_Directions:_ Leave out the pictures, then reproduce the rest of the material exactly.

_Material provided:_
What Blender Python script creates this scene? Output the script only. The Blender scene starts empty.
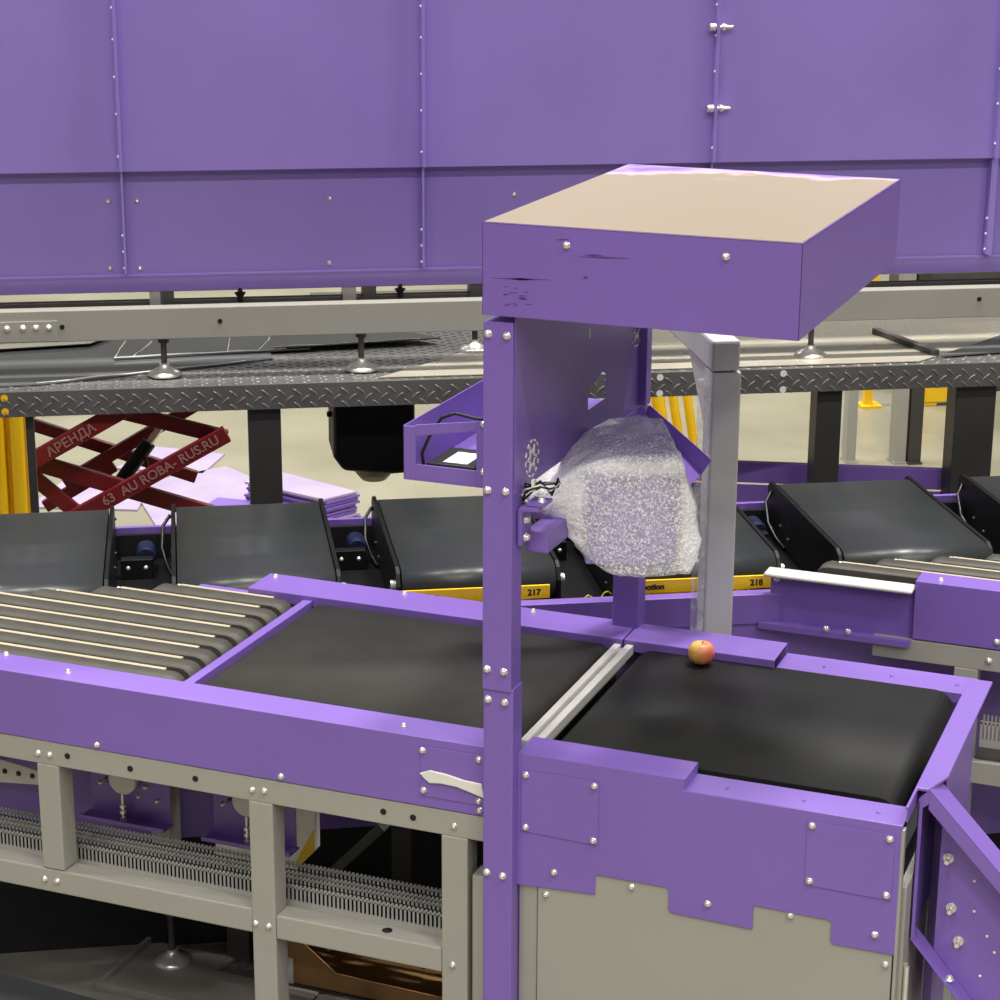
import bpy, bmesh, math, random
from mathutils import Vector, Matrix, Euler
random.seed(7)
C = bpy.context.scene.collection
R = math.radians
S_ANG = R(30)                       # the sorter line runs at 30 degrees to the induction line
CS, SN = math.cos(S_ANG), math.sin(S_ANG)
def S2W(u, v, z=0.0): return (u*CS - v*SN, u*SN + v*CS, z)

# ------------------------------------------------------------------ materials
M = {}
def srgb(r, g, b):
    f = lambda c: (c/255/12.92) if c/255 <= .04045 else ((c/255+.055)/1.055)**2.4
    return (f(r), f(g), f(b), 1)
def mat(name, col, rough=.5, metal=0.0, noise=0.0, nscale=8, bump=0.0, bscale=200, col2=None, rvar=0.0, coat=0.0, spec=.5):
    m = bpy.data.materials.new(name); m.use_nodes = True
    nt = m.node_tree; b = nt.nodes['Principled BSDF']
    b.inputs['Base Color'].default_value = col; b.inputs['Roughness'].default_value = rough
    b.inputs['Metallic'].default_value = metal; b.inputs['Coat Weight'].default_value = coat
    b.inputs['Specular IOR Level'].default_value = spec
    tc = nt.nodes.new('ShaderNodeTexCoord')
    if noise or col2:
        n = nt.nodes.new('ShaderNodeTexNoise'); n.inputs['Scale'].default_value = nscale; n.inputs['Detail'].default_value = 6
        nt.links.new(tc.outputs['Object'], n.inputs['Vector'])
        rp = nt.nodes.new('ShaderNodeValToRGB')
        rp.color_ramp.elements[0].position = .35; rp.color_ramp.elements[1].position = .7
        c2 = col2 or tuple(min(1, c*(1+noise)) for c in col[:3]) + (1,)
        rp.color_ramp.elements[0].color = col; rp.color_ramp.elements[1].color = c2
        nt.links.new(n.outputs['Fac'], rp.inputs['Fac']); nt.links.new(rp.outputs['Color'], b.inputs['Base Color'])
        if rvar:
            mr = nt.nodes.new('ShaderNodeMapRange'); mr.inputs['To Min'].default_value = max(0.02, rough-rvar); mr.inputs['To Max'].default_value = rough+rvar
            nt.links.new(n.outputs['Fac'], mr.inputs['Value']); nt.links.new(mr.outputs['Result'], b.inputs['Roughness'])
    if bump:
        n2 = nt.nodes.new('ShaderNodeTexNoise'); n2.inputs['Scale'].default_value = bscale; n2.inputs['Detail'].default_value = 3
        nt.links.new(tc.outputs['Object'], n2.inputs['Vector'])
        bp = nt.nodes.new('ShaderNodeBump'); bp.inputs['Strength'].default_value = bump; bp.inputs['Distance'].default_value = .002
        nt.links.new(n2.outputs['Fac'], bp.inputs['Height']); nt.links.new(bp.outputs['Normal'], b.inputs['Normal'])
    M[name] = m; return m
PUR = srgb(122, 94, 174)
mat('purple_paint', PUR, .34, noise=.06, nscale=3, bump=.12, bscale=260)
mat('purple_panel', srgb(140, 118, 192), .22, noise=.2, nscale=.9, rvar=.1, bump=.02, bscale=6)  # paler base and broad mottling paint reflected light into the housing
mat('post_grey', srgb(184, 184, 182), .42, noise=.05, nscale=4)
mat('grey_paint', srgb(156, 153, 144), .42, noise=.05, nscale=4, bump=.1, bscale=260)
mat('grey_metal', srgb(165, 163, 156), .35, .35, noise=.06, nscale=3)
mat('belt_dusty', srgb(37, 36, 32), .7, spec=.3, col2=srgb(45, 43, 38), nscale=7, bump=.25, bscale=500)
mat('belt_dark', srgb(21, 22, 20), .58, spec=.22, col2=srgb(29, 29, 26), nscale=6, rvar=.08, bump=.2, bscale=500)
mat('strip_belt', srgb(66, 64, 56), .6, col2=srgb(76, 73, 63), nscale=14, bump=.25, bscale=500)
mat('bed_cream', srgb(178, 168, 142), .5, noise=.1, nscale=12)
mat('carrier_belt', srgb(46, 49, 50), .36, noise=.15, nscale=4, rvar=.06)
mat('black_plastic', srgb(17, 17, 18), .45, spec=.3, noise=.2, nscale=10)
mat('black_gap', srgb(10, 10, 12), .7)
mat('zinc', srgb(218, 215, 208), .26, .6, noise=.1, nscale=40)
mat('alu', srgb(214, 212, 204), .32, .15, noise=.08, nscale=10)
mat('dark_steel', srgb(72, 70, 68), .42, .2, noise=.2, nscale=8)
mat('chequer', srgb(92, 90, 88), .4, .15, noise=.25, nscale=5, rvar=.08)
mat('chequer_low', srgb(96, 92, 85), .6, 0, noise=.25, nscale=5)
mat('post_dark', srgb(58, 56, 54), .45, .1, noise=.15, nscale=5)
mat('yellow', srgb(238, 190, 20), .4, noise=.05, nscale=6)
mat('red_paint', srgb(104, 20, 30), .4, noise=.15, nscale=6)
mat('letter_pale', srgb(150, 105, 100), .6)
mat('yellow_plate', srgb(255, 208, 28), .35)
mat('ink', srgb(20, 18, 14), .6)
mat('concrete', srgb(131, 127, 106), .35, col2=srgb(145, 141, 120), nscale=1.3, rvar=.08)
mat('wall_paint', srgb(225, 222, 212), .7, noise=.03, nscale=1)
mat('lilac_film', srgb(166, 150, 182), .3, col2=srgb(182, 170, 190), nscale=3)
mat('cardboard', srgb(150, 112, 64), .8, col2=srgb(166, 126, 76), nscale=6)
mat('white_label', srgb(225, 222, 215), .6)
mat('white_plastic', srgb(226, 222, 214), .45)
mat('duct_grey', srgb(176, 174, 168), .5)
mat('box_beige', srgb(240, 236, 226), .5, noise=.04, nscale=30, bump=.3, bscale=160)
mat('blue', srgb(13, 24, 56), .45)
mat('scanner_body', srgb(150, 132, 200), .4, noise=.08, nscale=10)
mat('sheet_dark', srgb(128, 131, 134), .1, .5, noise=.15, nscale=3, rvar=.05)
mat('pale_sheet', srgb(174, 168, 151), .28, col2=srgb(158, 152, 137), nscale=5, rvar=.06)  # also paints the bright reflection on the walkway deck
mat('cable_black', srgb(16, 16, 16), .4)
mat('cable_yellow', srgb(190, 170, 40), .5)
mat('scuff', srgb(74, 56, 116), .6)

def film_mat():
    # clear stretch film: mostly see-through with glossy creases
    m = bpy.data.materials.new('clear_film'); m.use_nodes = True; nt = m.node_tree
    b = nt.nodes['Principled BSDF']; b.inputs['Base Color'].default_value = (.9, .9, .9, 1); b.inputs['Roughness'].default_value = .12
    tr = nt.nodes.new('ShaderNodeBsdfTransparent'); mx = nt.nodes.new('ShaderNodeMixShader')
    tc = nt.nodes.new('ShaderNodeTexCoord'); n = nt.nodes.new('ShaderNodeTexNoise'); n.inputs['Scale'].default_value = 14; n.inputs['Detail'].default_value = 4; n.inputs['Distortion'].default_value = 1.5
    nt.links.new(tc.outputs['Object'], n.inputs['Vector'])
    mr = nt.nodes.new('ShaderNodeMapRange'); mr.inputs['From Min'].default_value = .45; mr.inputs['From Max'].default_value = .7; mr.inputs['To Min'].default_value = .12; mr.inputs['To Max'].default_value = .45
    nt.links.new(n.outputs['Fac'], mr.inputs['Value']); nt.links.new(mr.outputs['Result'], mx.inputs['Fac'])
    bp = nt.nodes.new('ShaderNodeBump'); bp.inputs['Strength'].default_value = .5; bp.inputs['Distance'].default_value = .01
    nt.links.new(n.outputs['Fac'], bp.inputs['Height']); nt.links.new(bp.outputs['Normal'], b.inputs['Normal'])
    nt.links.new(tr.outputs[0], mx.inputs[1]); nt.links.new(b.outputs[0], mx.inputs[2]); nt.links.new(mx.outputs[0], nt.nodes['Material Output'].inputs['Surface'])
    M['clear_film'] = m
film_mat()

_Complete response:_
What Blender Python script creates this scene? Output the script only. The Blender scene starts empty.
import bpy, bmesh, math, random
from mathutils import Vector, Matrix, Euler
random.seed(7)
C = bpy.context.scene.collection
R = math.radians
S_ANG = R(30)                       # the sorter line runs at 30 degrees to the induction line
CS, SN = math.cos(S_ANG), math.sin(S_ANG)
def S2W(u, v, z=0.0): return (u*CS - v*SN, u*SN + v*CS, z)

# ------------------------------------------------------------------ materials
M = {}
def srgb(r, g, b):
    f = lambda c: (c/255/12.92) if c/255 <= .04045 else ((c/255+.055)/1.055)**2.4
    return (f(r), f(g), f(b), 1)
def mat(name, col, rough=.5, metal=0.0, noise=0.0, nscale=8, bump=0.0, bscale=200, col2=None, rvar=0.0, coat=0.0, spec=.5):
    m = bpy.data.materials.new(name); m.use_nodes = True
    nt = m.node_tree; b = nt.nodes['Principled BSDF']
    b.inputs['Base Color'].default_value = col; b.inputs['Roughness'].default_value = rough
    b.inputs['Metallic'].default_value = metal; b.inputs['Coat Weight'].default_value = coat
    b.inputs['Specular IOR Level'].default_value = spec
    tc = nt.nodes.new('ShaderNodeTexCoord')
    if noise or col2:
        n = nt.nodes.new('ShaderNodeTexNoise'); n.inputs['Scale'].default_value = nscale; n.inputs['Detail'].default_value = 6
        nt.links.new(tc.outputs['Object'], n.inputs['Vector'])
        rp = nt.nodes.new('ShaderNodeValToRGB')
        rp.color_ramp.elements[0].position = .35; rp.color_ramp.elements[1].position = .7
        c2 = col2 or tuple(min(1, c*(1+noise)) for c in col[:3]) + (1,)
        rp.color_ramp.elements[0].color = col; rp.color_ramp.elements[1].color = c2
        nt.links.new(n.outputs['Fac'], rp.inputs['Fac']); nt.links.new(rp.outputs['Color'], b.inputs['Base Color'])
        if rvar:
            mr = nt.nodes.new('ShaderNodeMapRange'); mr.inputs['To Min'].default_value = max(0.02, rough-rvar); mr.inputs['To Max'].default_value = rough+rvar
            nt.links.new(n.outputs['Fac'], mr.inputs['Value']); nt.links.new(mr.outputs['Result'], b.inputs['Roughness'])
    if bump:
        n2 = nt.nodes.new('ShaderNodeTexNoise'); n2.inputs['Scale'].default_value = bscale; n2.inputs['Detail'].default_value = 3
        nt.links.new(tc.outputs['Object'], n2.inputs['Vector'])
        bp = nt.nodes.new('ShaderNodeBump'); bp.inputs['Strength'].default_value = bump; bp.inputs['Distance'].default_value = .002
        nt.links.new(n2.outputs['Fac'], bp.inputs['Height']); nt.links.new(bp.outputs['Normal'], b.inputs['Normal'])
    M[name] = m; return m
PUR = srgb(122, 94, 174)
mat('purple_paint', PUR, .34, noise=.06, nscale=3, bump=.12, bscale=260)
mat('purple_panel', srgb(140, 118, 192), .22, noise=.2, nscale=.9, rvar=.1, bump=.02, bscale=6)  # paler base and broad mottling paint reflected light into the housing
mat('post_grey', srgb(184, 184, 182), .42, noise=.05, nscale=4)
mat('grey_paint', srgb(156, 153, 144), .42, noise=.05, nscale=4, bump=.1, bscale=260)
mat('grey_metal', srgb(165, 163, 156), .35, .35, noise=.06, nscale=3)
mat('belt_dusty', srgb(37, 36, 32), .7, spec=.3, col2=srgb(45, 43, 38), nscale=7, bump=.25, bscale=500)
mat('belt_dark', srgb(21, 22, 20), .58, spec=.22, col2=srgb(29, 29, 26), nscale=6, rvar=.08, bump=.2, bscale=500)
mat('strip_belt', srgb(66, 64, 56), .6, col2=srgb(76, 73, 63), nscale=14, bump=.25, bscale=500)
mat('bed_cream', srgb(178, 168, 142), .5, noise=.1, nscale=12)
mat('carrier_belt', srgb(46, 49, 50), .36, noise=.15, nscale=4, rvar=.06)
mat('black_plastic', srgb(17, 17, 18), .45, spec=.3, noise=.2, nscale=10)
mat('black_gap', srgb(10, 10, 12), .7)
mat('zinc', srgb(218, 215, 208), .26, .6, noise=.1, nscale=40)
mat('alu', srgb(214, 212, 204), .32, .15, noise=.08, nscale=10)
mat('dark_steel', srgb(72, 70, 68), .42, .2, noise=.2, nscale=8)
mat('chequer', srgb(92, 90, 88), .4, .15, noise=.25, nscale=5, rvar=.08)
mat('chequer_low', srgb(96, 92, 85), .6, 0, noise=.25, nscale=5)
mat('post_dark', srgb(58, 56, 54), .45, .1, noise=.15, nscale=5)
mat('yellow', srgb(238, 190, 20), .4, noise=.05, nscale=6)
mat('red_paint', srgb(104, 20, 30), .4, noise=.15, nscale=6)
mat('letter_pale', srgb(150, 105, 100), .6)
mat('yellow_plate', srgb(255, 208, 28), .35)
mat('ink', srgb(20, 18, 14), .6)
mat('concrete', srgb(131, 127, 106), .35, col2=srgb(145, 141, 120), nscale=1.3, rvar=.08)
mat('wall_paint', srgb(225, 222, 212), .7, noise=.03, nscale=1)
mat('lilac_film', srgb(166, 150, 182), .3, col2=srgb(182, 170, 190), nscale=3)
mat('cardboard', srgb(150, 112, 64), .8, col2=srgb(166, 126, 76), nscale=6)
mat('white_label', srgb(225, 222, 215), .6)
mat('white_plastic', srgb(226, 222, 214), .45)
mat('duct_grey', srgb(176, 174, 168), .5)
mat('box_beige', srgb(240, 236, 226), .5, noise=.04, nscale=30, bump=.3, bscale=160)
mat('blue', srgb(13, 24, 56), .45)
mat('scanner_body', srgb(150, 132, 200), .4, noise=.08, nscale=10)
mat('sheet_dark', srgb(128, 131, 134), .1, .5, noise=.15, nscale=3, rvar=.05)
mat('pale_sheet', srgb(174, 168, 151), .28, col2=srgb(158, 152, 137), nscale=5, rvar=.06)  # also paints the bright reflection on the walkway deck
mat('cable_black', srgb(16, 16, 16), .4)
mat('cable_yellow', srgb(190, 170, 40), .5)
mat('scuff', srgb(74, 56, 116), .6)

def film_mat():
    # clear stretch film: mostly see-through with glossy creases
    m = bpy.data.materials.new('clear_film'); m.use_nodes = True; nt = m.node_tree
    b = nt.nodes['Principled BSDF']; b.inputs['Base Color'].default_value = (.9, .9, .9, 1); b.inputs['Roughness'].default_value = .12
    tr = nt.nodes.new('ShaderNodeBsdfTransparent'); mx = nt.nodes.new('ShaderNodeMixShader')
    tc = nt.nodes.new('ShaderNodeTexCoord'); n = nt.nodes.new('ShaderNodeTexNoise'); n.inputs['Scale'].default_value = 14; n.inputs['Detail'].default_value = 4; n.inputs['Distortion'].default_value = 1.5
    nt.links.new(tc.outputs['Object'], n.inputs['Vector'])
    mr = nt.nodes.new('ShaderNodeMapRange'); mr.inputs['From Min'].default_value = .45; mr.inputs['From Max'].default_value = .7; mr.inputs['To Min'].default_value = .12; mr.inputs['To Max'].default_value = .45
    nt.links.new(n.outputs['Fac'], mr.inputs['Value']); nt.links.new(mr.outputs['Result'], mx.inputs['Fac'])
    bp = nt.nodes.new('ShaderNodeBump'); bp.inputs['Strength'].default_value = .5; bp.inputs['Distance'].default_value = .01
    nt.links.new(n.outputs['Fac'], bp.inputs['Height']); nt.links.new(bp.outputs['Normal'], b.inputs['Normal'])
    nt.links.new(tr.outputs[0], mx.inputs[1]); nt.links.new(b.outputs[0], mx.inputs[2]); nt.links.new(mx.outputs[0], nt.nodes['Material Output'].inputs['Surface'])
    M['clear_film'] = m
film_mat()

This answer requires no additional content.